The Plantations of Ireland are divided into three different segments; Ulster, Cromwellian, and Williamite. This work begins with the Ulster Plantations around the time in which William Caldwell of Stratton, Ayrshire, Decendant of William Caldwell, Prebendary of Glasgow and Lord Chancellor of Scotland (c. 1349), may have migrated to Donegal County, Ireland. John, son of William, who married Mary Sweetenham, is said to have been born in Donegal County in June of 1603 although the plantations of Ulster didn't begin in earnest until 1606.

Plunkett Caldwell of Northern Ireland, along with David Caldwell, point out that John was in fact born in Preston, Ayrshire as is recorded in the archive in public records office (North Ireland) ref T808 15073.

It was at the end of the the Nine Years' War in 1603 when King James VI of Scotland became King James I of England and brought about a major change in direction for Ireland. The existing Scottish and English families in Ireland expected a better deal from the Protestant King James than they actually received.

Estates would be granted to three kinds of people: English and Scottish settlers, who were not allowed to have Irish tenants; Servitors (men who had served in the English army in Ireland), who might take both British and Irish tenants; and Irishmen, who could have Irish tenants. Rents were low, but settlers were expected to build fortified houses. These colonists were required to rent this land to Protestant tenants who would cultivate it and defend it against the native Irish.

The majority of the settlers of the Ulster Plantation would be Scots. The Lowland Scots were enticed by the prospect of building permanent homes on better farmland with the hope to be free of having their homes destroyed by Highland Scots and the English.

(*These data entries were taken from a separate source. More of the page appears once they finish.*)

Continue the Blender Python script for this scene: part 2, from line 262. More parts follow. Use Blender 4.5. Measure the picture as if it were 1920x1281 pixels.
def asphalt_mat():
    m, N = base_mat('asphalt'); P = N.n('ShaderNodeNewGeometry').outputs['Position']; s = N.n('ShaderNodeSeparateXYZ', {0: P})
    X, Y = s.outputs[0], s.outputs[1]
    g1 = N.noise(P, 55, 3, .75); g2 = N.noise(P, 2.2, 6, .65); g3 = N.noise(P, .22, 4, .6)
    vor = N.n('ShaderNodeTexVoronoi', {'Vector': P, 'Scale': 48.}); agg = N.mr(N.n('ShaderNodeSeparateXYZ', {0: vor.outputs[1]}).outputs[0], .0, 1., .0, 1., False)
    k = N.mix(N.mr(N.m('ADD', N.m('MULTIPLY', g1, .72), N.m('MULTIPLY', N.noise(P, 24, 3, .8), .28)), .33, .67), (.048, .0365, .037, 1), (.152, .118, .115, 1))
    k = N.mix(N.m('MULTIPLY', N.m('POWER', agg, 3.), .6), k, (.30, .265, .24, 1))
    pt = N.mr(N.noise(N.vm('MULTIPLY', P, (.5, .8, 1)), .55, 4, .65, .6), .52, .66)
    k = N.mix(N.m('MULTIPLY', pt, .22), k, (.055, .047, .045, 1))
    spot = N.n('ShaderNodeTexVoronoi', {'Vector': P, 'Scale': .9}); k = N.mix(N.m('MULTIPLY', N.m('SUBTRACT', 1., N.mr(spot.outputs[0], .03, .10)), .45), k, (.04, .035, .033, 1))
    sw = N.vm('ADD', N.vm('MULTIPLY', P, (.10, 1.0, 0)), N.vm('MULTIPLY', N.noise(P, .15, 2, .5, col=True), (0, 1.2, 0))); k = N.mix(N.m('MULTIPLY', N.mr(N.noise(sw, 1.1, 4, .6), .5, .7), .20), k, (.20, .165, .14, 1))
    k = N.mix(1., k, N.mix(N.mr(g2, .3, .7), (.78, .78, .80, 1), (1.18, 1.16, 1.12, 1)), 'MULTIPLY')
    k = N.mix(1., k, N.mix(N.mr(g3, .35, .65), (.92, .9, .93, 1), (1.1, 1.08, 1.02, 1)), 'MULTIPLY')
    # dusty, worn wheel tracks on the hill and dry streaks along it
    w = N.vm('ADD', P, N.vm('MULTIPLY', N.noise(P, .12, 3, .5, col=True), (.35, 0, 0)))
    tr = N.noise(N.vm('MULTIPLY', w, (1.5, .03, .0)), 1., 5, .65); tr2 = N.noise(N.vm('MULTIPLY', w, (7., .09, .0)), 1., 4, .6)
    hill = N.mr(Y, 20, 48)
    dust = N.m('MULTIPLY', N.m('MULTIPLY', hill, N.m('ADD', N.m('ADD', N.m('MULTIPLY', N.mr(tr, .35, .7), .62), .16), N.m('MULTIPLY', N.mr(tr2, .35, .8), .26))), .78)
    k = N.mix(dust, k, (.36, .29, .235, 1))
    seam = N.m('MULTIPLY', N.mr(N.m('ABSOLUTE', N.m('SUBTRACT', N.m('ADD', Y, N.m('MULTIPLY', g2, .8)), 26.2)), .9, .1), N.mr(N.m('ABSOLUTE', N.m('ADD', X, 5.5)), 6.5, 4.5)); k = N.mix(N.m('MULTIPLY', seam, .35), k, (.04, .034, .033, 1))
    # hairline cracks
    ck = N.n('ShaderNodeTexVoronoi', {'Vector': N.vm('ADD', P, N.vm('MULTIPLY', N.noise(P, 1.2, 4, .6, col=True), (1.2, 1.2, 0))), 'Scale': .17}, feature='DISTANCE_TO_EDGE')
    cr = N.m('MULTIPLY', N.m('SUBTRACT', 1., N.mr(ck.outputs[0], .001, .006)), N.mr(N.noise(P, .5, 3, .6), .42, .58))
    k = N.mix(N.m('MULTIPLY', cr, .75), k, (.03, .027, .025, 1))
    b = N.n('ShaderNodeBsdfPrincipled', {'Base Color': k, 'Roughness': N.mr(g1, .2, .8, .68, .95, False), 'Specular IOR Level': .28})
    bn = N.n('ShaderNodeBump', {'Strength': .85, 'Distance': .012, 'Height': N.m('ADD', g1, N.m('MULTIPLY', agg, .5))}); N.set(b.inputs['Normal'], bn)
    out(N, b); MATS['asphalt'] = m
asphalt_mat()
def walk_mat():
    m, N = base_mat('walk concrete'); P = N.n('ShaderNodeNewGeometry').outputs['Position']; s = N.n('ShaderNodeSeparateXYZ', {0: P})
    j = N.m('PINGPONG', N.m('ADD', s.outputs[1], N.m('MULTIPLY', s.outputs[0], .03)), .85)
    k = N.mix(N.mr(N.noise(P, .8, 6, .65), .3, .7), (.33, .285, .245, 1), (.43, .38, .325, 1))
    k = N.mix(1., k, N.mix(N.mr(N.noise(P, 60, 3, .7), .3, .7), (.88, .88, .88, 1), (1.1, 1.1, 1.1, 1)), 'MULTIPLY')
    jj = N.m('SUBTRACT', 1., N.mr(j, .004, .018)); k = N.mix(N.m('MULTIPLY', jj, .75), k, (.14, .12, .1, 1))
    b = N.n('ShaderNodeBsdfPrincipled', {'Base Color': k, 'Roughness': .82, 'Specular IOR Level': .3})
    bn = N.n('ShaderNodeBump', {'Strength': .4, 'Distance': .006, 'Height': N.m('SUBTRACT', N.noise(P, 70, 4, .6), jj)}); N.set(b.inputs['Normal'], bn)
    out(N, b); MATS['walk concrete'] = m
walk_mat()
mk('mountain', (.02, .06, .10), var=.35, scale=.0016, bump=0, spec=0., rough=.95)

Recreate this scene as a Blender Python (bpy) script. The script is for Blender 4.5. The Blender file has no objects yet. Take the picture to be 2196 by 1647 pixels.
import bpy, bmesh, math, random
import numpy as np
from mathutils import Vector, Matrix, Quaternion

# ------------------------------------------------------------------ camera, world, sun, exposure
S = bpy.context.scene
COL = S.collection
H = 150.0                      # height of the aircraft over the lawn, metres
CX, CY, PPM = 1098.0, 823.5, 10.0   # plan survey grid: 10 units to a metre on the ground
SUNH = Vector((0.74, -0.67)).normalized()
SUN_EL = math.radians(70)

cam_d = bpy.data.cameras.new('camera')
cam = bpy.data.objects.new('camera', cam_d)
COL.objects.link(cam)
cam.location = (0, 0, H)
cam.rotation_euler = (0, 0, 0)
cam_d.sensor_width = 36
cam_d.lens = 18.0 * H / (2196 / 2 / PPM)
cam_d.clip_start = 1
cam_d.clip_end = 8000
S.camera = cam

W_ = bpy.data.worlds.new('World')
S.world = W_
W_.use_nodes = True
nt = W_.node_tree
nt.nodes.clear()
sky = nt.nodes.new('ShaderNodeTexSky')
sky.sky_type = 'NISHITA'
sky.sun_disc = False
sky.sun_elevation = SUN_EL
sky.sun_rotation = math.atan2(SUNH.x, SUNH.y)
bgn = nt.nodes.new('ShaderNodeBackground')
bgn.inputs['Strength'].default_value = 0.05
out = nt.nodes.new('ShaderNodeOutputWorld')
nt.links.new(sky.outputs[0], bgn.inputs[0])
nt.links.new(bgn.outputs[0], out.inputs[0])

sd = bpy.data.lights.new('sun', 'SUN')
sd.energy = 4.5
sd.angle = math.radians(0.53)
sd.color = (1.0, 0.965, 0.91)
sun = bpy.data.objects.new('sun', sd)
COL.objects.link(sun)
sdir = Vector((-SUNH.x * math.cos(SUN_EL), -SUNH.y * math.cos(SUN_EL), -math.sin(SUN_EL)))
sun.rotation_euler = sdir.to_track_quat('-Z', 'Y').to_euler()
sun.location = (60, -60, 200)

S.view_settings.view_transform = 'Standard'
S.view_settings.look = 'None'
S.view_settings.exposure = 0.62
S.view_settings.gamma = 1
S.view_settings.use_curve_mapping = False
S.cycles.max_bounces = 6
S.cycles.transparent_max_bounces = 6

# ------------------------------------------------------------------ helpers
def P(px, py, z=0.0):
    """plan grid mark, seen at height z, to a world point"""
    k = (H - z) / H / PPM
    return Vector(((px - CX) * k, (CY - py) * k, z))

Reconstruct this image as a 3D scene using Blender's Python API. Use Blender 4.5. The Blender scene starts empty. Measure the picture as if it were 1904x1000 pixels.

In Ireland, land was the symbol of power as well as the source of wealth, so the idea behind plantation was to take the land away from the Catholic Irish and replace them with English and Scottish settlers. This meant that a new Protestant community could be established to weaken Catholic Irish resistance to English rule. The English and Lowland Scots would become prosperous in Ulster only to further embittered the native Irish who had been pushed away from their ancestral homes and condemned for their Catholic faith.